When my boss asked me to lie...
via The Christian Science Sentinel

When my boss asked me to lie

Is this really who you want to be? That was the question echoing through my head when my boss asked me to do something dishonest. And I knew the answer: No. But I felt stuck. 

I work in a warehouse that receives and stores expensive items valued well into the thousands of dollars, so we have a responsibility to be careful as we’re handling these goods. 

Recently, a new employee—who was still learning the ropes—was opening one of the most expensive types of items we receive and accidentally cut too far into the packaging, causing severe damage. 

My manager was also out in the warehouse and saw what happened. He said that because it was such an expensive piece, we should rough it up some more to make it appear as though it was shipping damage. 

As part of my job, I have to email clients to let them know if anything arrives damaged. Having to send an email about the item after my manager had further ruined it so we wouldn’t have to take the blame made my skin crawl.

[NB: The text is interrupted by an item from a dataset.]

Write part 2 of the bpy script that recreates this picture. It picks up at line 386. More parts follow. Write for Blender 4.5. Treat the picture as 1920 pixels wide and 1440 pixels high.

I was raised to be moral and to think for myself, and as a Christian Scientist, I’ve also always appreciated the idea that God is Principle. To me, Principle means rules, order, honesty, and discipline, so to feel close to God and guided by God to do what’s right, I want to express those qualities always. But in this case, I felt like I hadn’t been able to because of my boss’s actions. 

I called my dad during my lunch break, crying and feeling so confused and unsure of what to do. As we talked through the situation, Mary Baker Eddy’s poem, “ ‘Feed my sheep,’ ” came to thought, and the last verse is what stood out to me:

So, when day grows dark and cold, 
   Tear or triumph harms, 
Lead Thy lambkins to the fold, 
   Take them in Thine arms; 
Feed the hungry, heal the heart, 
   Till the morning’s beam; 
White as wool, ere they depart, 
   Shepherd, wash them clean. 
(Poems, p. 14)

I realized that sending the email had made me feel dirty. But I kept praying throughout the day, trusting that God would wash me clean and guide me to whatever I needed to do to help make things right. 

Later that afternoon, I was getting a ride home from the owner of the company, and it felt right to ask him about what had happened. In the course of the conversation, he told me that because of the expense to our warehouse, it was easier just to have the original company send a replacement item. 

Now my head was spinning! I know the owner and his family as moral and ethical and incredibly hardworking. But it was hard not to see them in a different light now. That night, as I struggled to figure out what to do, I prayed to see them correctly—as the expression of Principle, just as I am. I knew that seeing them this way could help bring out more of who they really are as honest and ethical and that this could help rectify any bad decisions that had been made.  

The next morning, it felt like the right thing to tell my manager that I wasn’t willing to ever send a dishonest email again. He said he would respect my wishes. Later, the owner let me know that he and my manager had talked and that he understood how I felt. I appreciated that, and I continued to pray and recognize that everyone is the expression of Principle. 

Later, as the owner was leaving for the day, he came out to say goodbye and also mentioned that we were taking responsibility for the damaged item. They were doing the right thing! I’ve never smiled so widely at work. The joy I felt about standing up for what was honest, even though it felt incredibly scary, was immense.  

This experience reminded me of the story of Moses in the Bible, and the courage he expressed in facing the much bigger problem of a tyrant king and the assignment to lead the children of Israel out of slavery in Egypt. As Moses demonstrated, although running away from difficult things might seem easier or less scary, making the right decision always has the power and might of God backing every step.